Little did Hall know that one day, some 50 years later, the process would be improved to the point that it would produce diamonds larger than one carat, in colors and clarities that are fitting for the jewelry industry. The high level scientific success resulted in lab-created diamonds indistinguishable from natural diamonds by trained diamond traders. This transformation will have a far-reaching impact, although the extent of that impact remains unclear. Will these lab-made creations become distinct and lower cost gems, or will they obliterate natural diamonds completely as the gem of choice for jewelry.

Many diamond-producing companies are today creating lab-made diamonds based on Hall’s HPHT inventions that imitate the natural process that creates diamonds deep below the planet’s surface over billions of years. They are now competing with another invention in this field, Chemical Vapor Deposition (CVD), which we will discuss in a future post.

According to Robert M. Hazen of George Mason University, author of The Diamond Makers about the creation of the man-made diamond industry, Hall should have received a Nobel Prize for his work.

Hall left GE shortly after his invention was announced.

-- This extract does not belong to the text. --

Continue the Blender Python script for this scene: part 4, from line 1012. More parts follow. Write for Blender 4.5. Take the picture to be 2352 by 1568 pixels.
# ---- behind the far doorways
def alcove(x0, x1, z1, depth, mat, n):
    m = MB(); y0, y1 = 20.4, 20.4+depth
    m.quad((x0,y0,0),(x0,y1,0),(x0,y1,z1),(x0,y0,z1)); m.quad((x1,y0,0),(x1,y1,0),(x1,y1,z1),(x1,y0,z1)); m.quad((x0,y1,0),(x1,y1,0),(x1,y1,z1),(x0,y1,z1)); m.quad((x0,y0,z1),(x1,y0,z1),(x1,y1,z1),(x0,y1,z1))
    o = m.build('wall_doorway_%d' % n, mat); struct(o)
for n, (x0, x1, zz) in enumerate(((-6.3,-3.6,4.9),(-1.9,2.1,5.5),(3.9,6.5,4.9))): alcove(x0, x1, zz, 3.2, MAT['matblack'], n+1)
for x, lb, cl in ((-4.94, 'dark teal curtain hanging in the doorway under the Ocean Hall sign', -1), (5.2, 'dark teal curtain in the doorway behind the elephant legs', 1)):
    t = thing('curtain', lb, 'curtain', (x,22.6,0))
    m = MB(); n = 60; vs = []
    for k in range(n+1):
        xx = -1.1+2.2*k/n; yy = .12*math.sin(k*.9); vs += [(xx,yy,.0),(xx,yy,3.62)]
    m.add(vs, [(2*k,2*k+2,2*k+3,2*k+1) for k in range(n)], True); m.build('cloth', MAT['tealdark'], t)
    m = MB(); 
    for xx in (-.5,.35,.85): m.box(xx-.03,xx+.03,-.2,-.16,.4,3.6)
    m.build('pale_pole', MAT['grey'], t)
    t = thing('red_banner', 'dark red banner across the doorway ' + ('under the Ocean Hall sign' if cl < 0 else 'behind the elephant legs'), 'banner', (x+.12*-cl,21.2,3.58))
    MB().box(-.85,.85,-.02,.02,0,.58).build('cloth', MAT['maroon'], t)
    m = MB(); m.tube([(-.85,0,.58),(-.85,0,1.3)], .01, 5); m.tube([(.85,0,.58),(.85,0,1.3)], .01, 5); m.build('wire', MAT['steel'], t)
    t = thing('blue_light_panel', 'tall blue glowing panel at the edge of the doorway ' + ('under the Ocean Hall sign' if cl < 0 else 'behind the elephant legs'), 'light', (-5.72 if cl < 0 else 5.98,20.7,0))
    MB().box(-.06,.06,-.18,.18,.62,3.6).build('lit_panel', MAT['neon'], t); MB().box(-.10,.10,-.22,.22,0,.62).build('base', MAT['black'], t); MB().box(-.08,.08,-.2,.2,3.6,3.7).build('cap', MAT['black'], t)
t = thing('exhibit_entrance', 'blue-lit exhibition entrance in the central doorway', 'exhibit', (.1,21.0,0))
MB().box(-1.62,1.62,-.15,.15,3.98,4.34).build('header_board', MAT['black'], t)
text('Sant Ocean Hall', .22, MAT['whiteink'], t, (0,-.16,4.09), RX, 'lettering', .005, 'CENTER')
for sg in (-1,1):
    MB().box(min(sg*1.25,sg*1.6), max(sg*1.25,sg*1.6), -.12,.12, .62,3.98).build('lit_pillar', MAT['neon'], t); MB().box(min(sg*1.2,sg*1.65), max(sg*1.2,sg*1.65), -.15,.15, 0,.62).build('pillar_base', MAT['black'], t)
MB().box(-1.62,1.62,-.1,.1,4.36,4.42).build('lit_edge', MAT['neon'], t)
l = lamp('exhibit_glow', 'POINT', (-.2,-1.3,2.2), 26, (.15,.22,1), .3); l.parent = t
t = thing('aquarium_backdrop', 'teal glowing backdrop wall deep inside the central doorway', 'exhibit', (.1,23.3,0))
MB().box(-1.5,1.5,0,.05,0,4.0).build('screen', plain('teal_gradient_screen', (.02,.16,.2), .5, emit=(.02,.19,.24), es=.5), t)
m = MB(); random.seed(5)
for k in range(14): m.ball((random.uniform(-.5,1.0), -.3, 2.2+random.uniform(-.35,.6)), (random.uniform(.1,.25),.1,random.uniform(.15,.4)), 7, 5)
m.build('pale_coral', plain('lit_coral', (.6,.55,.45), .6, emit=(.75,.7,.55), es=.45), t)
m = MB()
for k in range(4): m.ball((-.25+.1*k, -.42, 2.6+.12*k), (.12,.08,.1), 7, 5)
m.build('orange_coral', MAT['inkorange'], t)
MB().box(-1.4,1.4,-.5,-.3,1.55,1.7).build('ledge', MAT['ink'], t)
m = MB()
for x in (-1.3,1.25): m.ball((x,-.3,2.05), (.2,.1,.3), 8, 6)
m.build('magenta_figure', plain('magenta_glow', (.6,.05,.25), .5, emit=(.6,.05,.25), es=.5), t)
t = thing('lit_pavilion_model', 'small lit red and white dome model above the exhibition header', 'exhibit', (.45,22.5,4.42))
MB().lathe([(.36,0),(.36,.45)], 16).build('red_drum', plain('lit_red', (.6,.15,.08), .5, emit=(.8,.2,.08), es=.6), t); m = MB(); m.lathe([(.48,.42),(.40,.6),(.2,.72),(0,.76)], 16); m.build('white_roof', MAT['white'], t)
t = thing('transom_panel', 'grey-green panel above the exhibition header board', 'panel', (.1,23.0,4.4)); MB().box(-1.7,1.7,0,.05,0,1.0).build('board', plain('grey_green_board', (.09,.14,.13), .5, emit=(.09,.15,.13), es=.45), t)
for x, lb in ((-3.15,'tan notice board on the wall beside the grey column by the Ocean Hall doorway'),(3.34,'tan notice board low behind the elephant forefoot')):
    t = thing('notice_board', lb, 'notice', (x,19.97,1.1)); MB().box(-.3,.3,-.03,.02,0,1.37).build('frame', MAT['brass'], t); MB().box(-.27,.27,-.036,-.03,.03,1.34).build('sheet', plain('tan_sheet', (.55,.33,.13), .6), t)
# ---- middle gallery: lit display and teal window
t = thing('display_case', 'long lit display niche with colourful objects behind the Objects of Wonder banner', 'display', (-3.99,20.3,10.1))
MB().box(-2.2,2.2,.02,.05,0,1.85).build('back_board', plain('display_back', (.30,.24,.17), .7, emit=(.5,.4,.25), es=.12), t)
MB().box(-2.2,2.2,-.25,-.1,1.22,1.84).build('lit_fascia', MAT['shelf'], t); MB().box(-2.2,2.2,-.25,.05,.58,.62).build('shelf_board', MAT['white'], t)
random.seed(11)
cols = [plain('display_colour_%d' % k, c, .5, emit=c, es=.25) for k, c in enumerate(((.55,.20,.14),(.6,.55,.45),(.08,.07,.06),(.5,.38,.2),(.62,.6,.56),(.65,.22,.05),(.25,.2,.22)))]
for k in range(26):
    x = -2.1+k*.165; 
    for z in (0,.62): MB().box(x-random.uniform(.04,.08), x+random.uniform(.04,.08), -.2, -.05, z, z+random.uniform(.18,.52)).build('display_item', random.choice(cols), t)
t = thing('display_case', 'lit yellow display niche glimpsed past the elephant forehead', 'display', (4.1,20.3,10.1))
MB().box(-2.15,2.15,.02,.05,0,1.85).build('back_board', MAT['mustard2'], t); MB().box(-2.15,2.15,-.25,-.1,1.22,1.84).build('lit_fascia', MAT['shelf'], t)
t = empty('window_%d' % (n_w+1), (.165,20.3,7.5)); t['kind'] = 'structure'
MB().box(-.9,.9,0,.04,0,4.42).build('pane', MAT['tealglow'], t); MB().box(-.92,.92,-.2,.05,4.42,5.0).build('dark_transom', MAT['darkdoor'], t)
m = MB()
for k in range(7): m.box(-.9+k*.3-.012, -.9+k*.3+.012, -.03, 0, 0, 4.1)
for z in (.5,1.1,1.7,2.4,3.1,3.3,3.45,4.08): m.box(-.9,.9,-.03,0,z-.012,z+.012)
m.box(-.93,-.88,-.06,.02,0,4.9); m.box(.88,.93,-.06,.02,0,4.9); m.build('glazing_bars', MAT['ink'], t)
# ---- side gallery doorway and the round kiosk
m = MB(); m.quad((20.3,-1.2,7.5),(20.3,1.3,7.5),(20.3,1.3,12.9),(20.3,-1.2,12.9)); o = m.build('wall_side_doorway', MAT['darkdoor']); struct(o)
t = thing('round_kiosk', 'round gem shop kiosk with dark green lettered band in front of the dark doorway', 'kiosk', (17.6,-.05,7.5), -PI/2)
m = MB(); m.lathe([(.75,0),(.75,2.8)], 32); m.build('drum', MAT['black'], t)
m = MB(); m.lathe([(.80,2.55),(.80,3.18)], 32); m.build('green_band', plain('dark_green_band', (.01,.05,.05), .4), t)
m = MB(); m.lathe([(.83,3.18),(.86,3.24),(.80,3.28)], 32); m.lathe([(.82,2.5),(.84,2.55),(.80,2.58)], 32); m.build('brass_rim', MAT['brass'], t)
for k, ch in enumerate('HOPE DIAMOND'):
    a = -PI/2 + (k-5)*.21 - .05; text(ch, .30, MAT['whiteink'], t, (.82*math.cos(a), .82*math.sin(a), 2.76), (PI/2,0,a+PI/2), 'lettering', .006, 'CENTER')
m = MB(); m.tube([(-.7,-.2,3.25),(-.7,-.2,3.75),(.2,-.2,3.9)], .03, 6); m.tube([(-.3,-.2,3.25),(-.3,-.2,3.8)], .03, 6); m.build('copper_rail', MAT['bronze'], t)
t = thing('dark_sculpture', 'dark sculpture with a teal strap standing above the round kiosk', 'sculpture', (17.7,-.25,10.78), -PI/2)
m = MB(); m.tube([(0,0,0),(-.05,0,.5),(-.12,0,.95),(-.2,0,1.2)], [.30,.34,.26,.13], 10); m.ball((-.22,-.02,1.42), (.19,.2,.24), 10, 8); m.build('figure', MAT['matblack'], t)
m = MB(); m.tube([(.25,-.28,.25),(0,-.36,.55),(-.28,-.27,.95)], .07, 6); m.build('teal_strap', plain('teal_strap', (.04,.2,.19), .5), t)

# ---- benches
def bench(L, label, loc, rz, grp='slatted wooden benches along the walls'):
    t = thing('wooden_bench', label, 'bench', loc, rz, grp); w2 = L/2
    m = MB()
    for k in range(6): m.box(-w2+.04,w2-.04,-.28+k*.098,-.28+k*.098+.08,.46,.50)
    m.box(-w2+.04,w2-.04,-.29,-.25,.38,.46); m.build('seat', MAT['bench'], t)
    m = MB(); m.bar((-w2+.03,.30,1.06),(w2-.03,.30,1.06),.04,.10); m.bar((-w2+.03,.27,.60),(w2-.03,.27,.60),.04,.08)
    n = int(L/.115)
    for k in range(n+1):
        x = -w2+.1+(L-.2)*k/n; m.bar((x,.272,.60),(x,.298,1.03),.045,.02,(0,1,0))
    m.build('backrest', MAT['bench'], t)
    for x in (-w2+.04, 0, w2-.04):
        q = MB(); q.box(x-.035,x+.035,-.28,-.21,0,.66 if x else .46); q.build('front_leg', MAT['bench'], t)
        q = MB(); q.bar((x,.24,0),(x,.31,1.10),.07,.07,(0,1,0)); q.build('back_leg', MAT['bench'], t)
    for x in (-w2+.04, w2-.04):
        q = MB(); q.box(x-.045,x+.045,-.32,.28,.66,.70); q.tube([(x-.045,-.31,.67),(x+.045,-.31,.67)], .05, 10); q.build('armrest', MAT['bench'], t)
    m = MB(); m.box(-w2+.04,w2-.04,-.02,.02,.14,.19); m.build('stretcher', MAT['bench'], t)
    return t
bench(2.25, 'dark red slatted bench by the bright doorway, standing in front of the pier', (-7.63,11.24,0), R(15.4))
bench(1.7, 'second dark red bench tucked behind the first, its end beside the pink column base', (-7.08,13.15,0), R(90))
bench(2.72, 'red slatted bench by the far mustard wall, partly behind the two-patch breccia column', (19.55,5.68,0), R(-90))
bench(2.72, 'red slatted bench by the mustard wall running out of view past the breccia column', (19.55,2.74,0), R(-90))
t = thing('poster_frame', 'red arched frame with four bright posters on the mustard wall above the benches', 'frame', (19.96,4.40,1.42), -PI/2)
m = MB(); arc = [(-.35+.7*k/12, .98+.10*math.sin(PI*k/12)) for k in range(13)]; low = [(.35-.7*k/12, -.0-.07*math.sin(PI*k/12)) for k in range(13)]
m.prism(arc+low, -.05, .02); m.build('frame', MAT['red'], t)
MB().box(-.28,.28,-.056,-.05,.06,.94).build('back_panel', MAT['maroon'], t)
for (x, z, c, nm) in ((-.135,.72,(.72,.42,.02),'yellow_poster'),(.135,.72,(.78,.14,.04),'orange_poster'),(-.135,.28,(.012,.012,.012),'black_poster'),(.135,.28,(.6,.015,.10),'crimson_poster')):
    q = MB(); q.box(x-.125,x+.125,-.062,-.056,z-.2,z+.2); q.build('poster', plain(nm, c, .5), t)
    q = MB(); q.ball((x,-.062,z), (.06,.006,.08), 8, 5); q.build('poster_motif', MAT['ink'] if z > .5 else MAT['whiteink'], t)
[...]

He returned to academia to continue his research, becoming a professor of chemistry and the director of research at Brigham Young University. His ongoing and cutting-edge research led to the invention of the Tetrahedral X-ray Diffraction Press, a device that produced pressures of three million pounds, simultaneously with temperatures of 10,000°, successfully simulating the conditions of inner earth and creating dozens of new materials unknown in nature.

Over the years, he registered 19 patents and received numerous awards for his discoveries.

A religious man of many interests, Hall and his wife Ida-Rose served a Church of Jesus Christ of Latter-day Saints mission in Zimbabwe and South Africa in 1982-83, served five years as a Bishop for the church, and in his final years became a tree farmer in Payson, Utah.

Tracy Hall died on July 25, 2008 in Provo at the age of 88, leaving behind a legacy of innovation and service. Today, the science laboratory building at Weber State University is named after him.